To quote www.etf.com:

In the past month, more than $1.08 billion flowed into international bond ETFs—roughly twice the asset flows seen into the segment in the entire first quarter. Our data show that it was emerging market sovereign debt funds that led in net creations, attracting $671 million in April alone—the most popular fixed-income segment in the period.

So within the international bond segment, there was a big resurgence in interest in emerging market bonds, which is perhaps unsurprising given that their yields are now not far off the yields offered by US high yield corporate bond funds (which now yield only 5.4%), while you are still investing in investment-grade government debt, which in theory is a lot less risky than high-yield corporate bonds.

US Dollar-based Emerging Market Bonds were particularly popular, as exemplified by the iShares J.P. Morgan USD Emerging Markets Bond ETF (US code: EMB) which currently yields a relatively attractive 4.6%.  Figure 1 illustrates the steadily rising price of this ETF throughout most of this year to date, up some 5% from the early-February lows. 

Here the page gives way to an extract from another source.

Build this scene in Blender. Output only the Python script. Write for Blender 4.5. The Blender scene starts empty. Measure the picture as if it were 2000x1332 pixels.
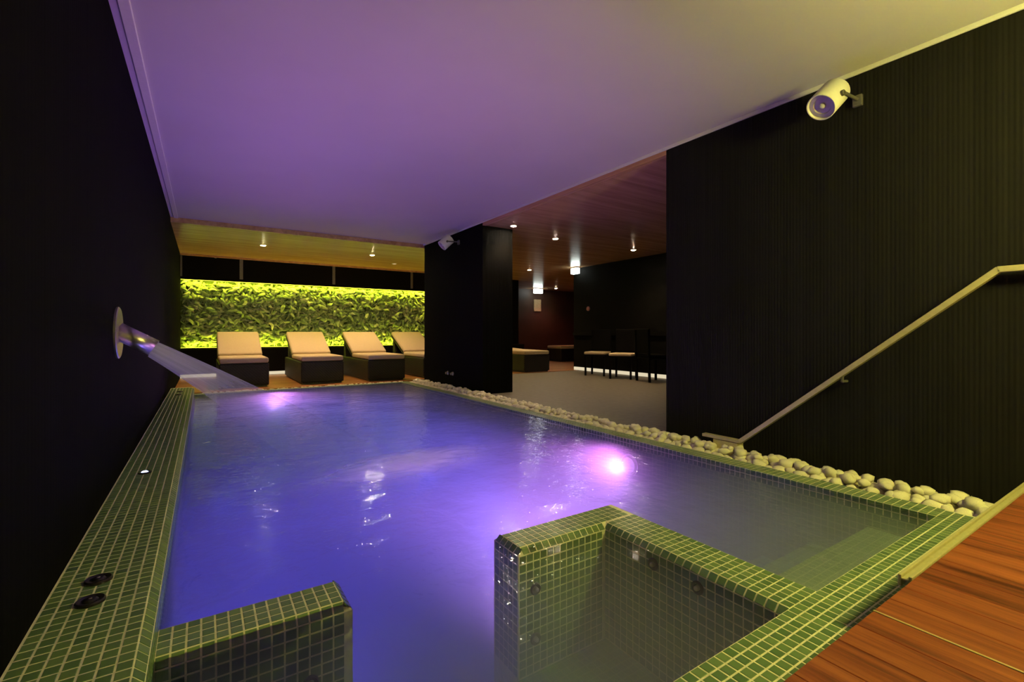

1. JP MORGAN USD EMERGING MARKET BOND ETF ON THE RISE

Source: Bloomberg

There is a London-listed version of this ETF for UK and European investors, the iShares J.P. Morgan USD Emerging Market bond ETF (code: SEMB.L), priced in sterling (£65.85 as of 1 May 2014) if you feel that you want to invest in emerging market bonds and so benefit from these attractive yields, but without taking on currency risk.

Long-term US Treasury bond ETFs were also very popular last month, also taking in significant inflows as government bond yields in general declined, as they have done through much of 2014 so far.